Unfortunately for Trump, the realities of economics mean he can’t have it both ways.

Trump’s hope for a deluge of foreign capital directly contradicts his dream of shrinking the US trade deficit. This muddled agenda betrays the Trump administration’s basic misunderstanding of how trade works—ignorance that could wind up hurting American workers.

The core of the Trump administration’s confusion relates to the relationship between flows of trade and capital (i.e. investment), as Michael Pettis, a finance professor at Peking University, argues in Bloomberg.

A country’s trade and capital accounts always balance each other out. Trade surpluses are matched by capital-account deficits. To think about it slightly differently, when a country consumes more stuff than it produces, it obviously must be buying those extra goods and services from other countries. To pay for those net imports, it has to borrow from abroad, since its income is limited to what it earns from its production.

So when a country imports more goods and services than it exports, it’s also automatically true that the inflow of capital from abroad exceeds that country’s investment in other countries. The US has a trade deficit. Conversely, China, Germany, and other countries running chronic trade surpluses are sending more investment overseas than they’re bringing in.

This is why Trump can’t have a smaller trade deficit and more foreign investment: Greater capital inflows to the US imply that America must also run a bigger trade deficit. It’s unavoidable.

In a perfectly open system, no country would run a trade surplus or deficit for more than a few years, since prices would ultimately adjust, restoring balance. But that’s obviously not how things currently work. And since on a global scale, these flows all balance out, changes in one country’s trade and capital flows necessarily influence those of other countries.
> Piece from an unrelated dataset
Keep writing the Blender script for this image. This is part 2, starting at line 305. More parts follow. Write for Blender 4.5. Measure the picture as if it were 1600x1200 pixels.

Persistent trade imbalances—in which some countries always run deficits, while others always run surpluses—are dangerous because they reflect pockets of unsustainable, and ultimately destructive, economic activity. They imply that surplus countries, like China, are artificially boosting employment while forcing the US and other deficit countries to accept either debt or higher unemployment, or both. (That’s because, when a country runs a trade deficit, that means it’s either borrowing more to finance the net imports, or that its production has gone down—which means people are being laid off.)

Basically, Trump is right that the trade deficit is bad for US workers. But he doesn’t understand that more foreign investment is the flip-side of the trade deficit—and, therefore, it’s also bad for US workers.

Despite what Trump might think, American companies don’t need more investment. They have way too much cash as it is. More foreign investment will wind up hurting the US economy, gushing into assets like real estate or government bonds that don’t create real value—or jobs—by expanding productive capacity. (Even ostensibly productive foreign investment in new US factories don’t necessarily help shrink the trade deficit.)

The perverse thing is, US protectionism could easily worsen this dynamic.

“What’s important to recognize is that the deep trade imbalances afflicting the US in recent years mainly reflect the impunity with which other countries exploit access to its capital account,” Pettis writes. But as he explains in his book The Great Rebalancing: Trade, Conflict, and the Perilous Road Ahead for the World Economy, while protectionist measures used to successfully shrink a country’s deficit, for the last five decades, it’s been the other way around. A tidal bore of global financial flows have been driving countries’ trade imbalances. This is particularly true for the safe haven capital of the global economy, the US, which is forced to sop up around half of all the other countries’ excess capital via foreign investments.

Since Trump’s tariffs hit China hardest, they could stoke greater economic uncertainty there, prompting Chinese capital flight to the US. The expectation that protectionism will lead to heartier American growth—boosted by Trump’s massive corporate tax cut—might also draw more investment into the US.

At Davos just now, Trump vowed that as “president of the United States, I will always protect the interests of our country, our companies, and our workers.” As laudable as that goal might be, it’s sure hard to do if you don’t understand how.